Those people are wrong.
Why did countries of Eastern Europe want to join NATO? It was because they were concerned about the threat from Russia, a concern that has proven justified. So Russia is responsible.
I can see your point. Poland, Hungary and the Czech Republic joined not long after the two wars in Chechnya. However, Chechnya was already part of the Russian Federation. Arguably, it had the right to independence, since it had in 1917 gained independence for a bit before being forced to join the Soviet Union, and prior to that it had had ongoing conflict as it tried to resist Russia. Since Poland, Hungary and the Czech Republic do not share a border with Russia, I'm not sure that there was a huge threat to them at the time. So I don't quite buy that the Chechnya conflict was evidence of a great threat to Eastern European countries.
But even if it had been, membership of NATO requires no pre-existing conflicts at the time of joining, and a pre-existing threat seems like a similar, albeit less severe, reason not to allow membership, as it means an increased risk of bringing NATO into conflict. It treats NATO as an insurance policy for high risk countries.

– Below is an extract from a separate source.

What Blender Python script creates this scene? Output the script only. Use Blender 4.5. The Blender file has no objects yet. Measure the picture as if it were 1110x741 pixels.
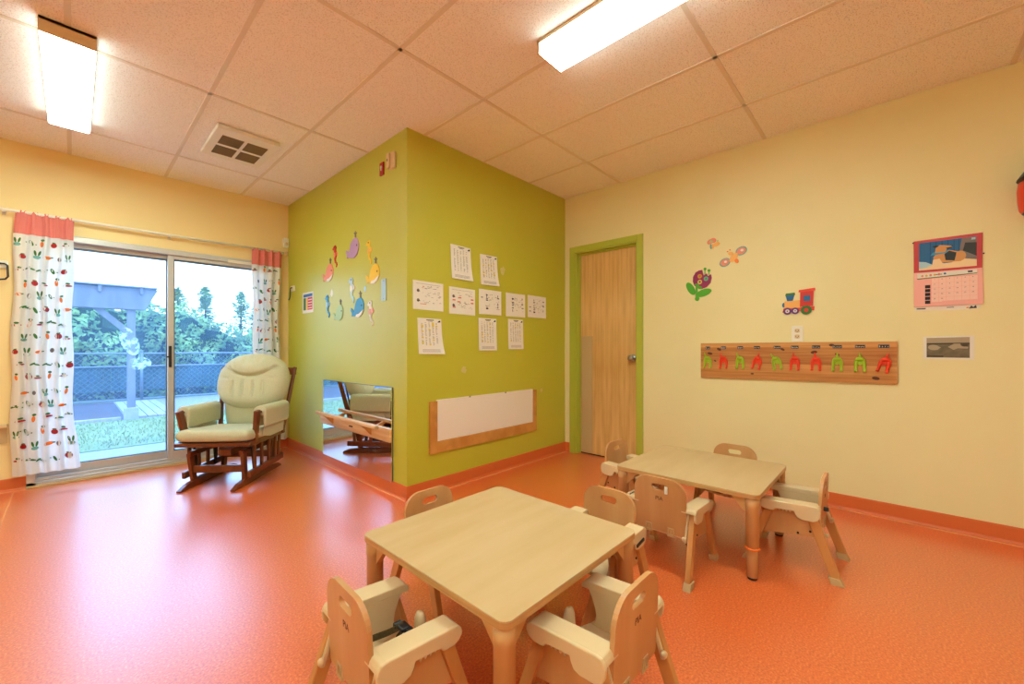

This is nonsense. Germany was kept in check bu being a member of the EU. NATO continued because the threat from Russia had not gone away.
I got the idea from
"Why the Ukraine Crisis Is the West’s Fault" which says, "As the Cold War came to a close, Soviet leaders preferred that U.S. forces remain in Europe and NATO stay intact, an arrangement they thought would keep a reunified Germany pacified. But they and their Russian successors did not want NATO to grow any larger and assumed that Western diplomats understood their concerns."
What was the evidence for the continued threat from Russia in 1991?
That didn't work out for Ukraine.
I still have to read up on Ukraine's attempt to remain neutral prior to 2014.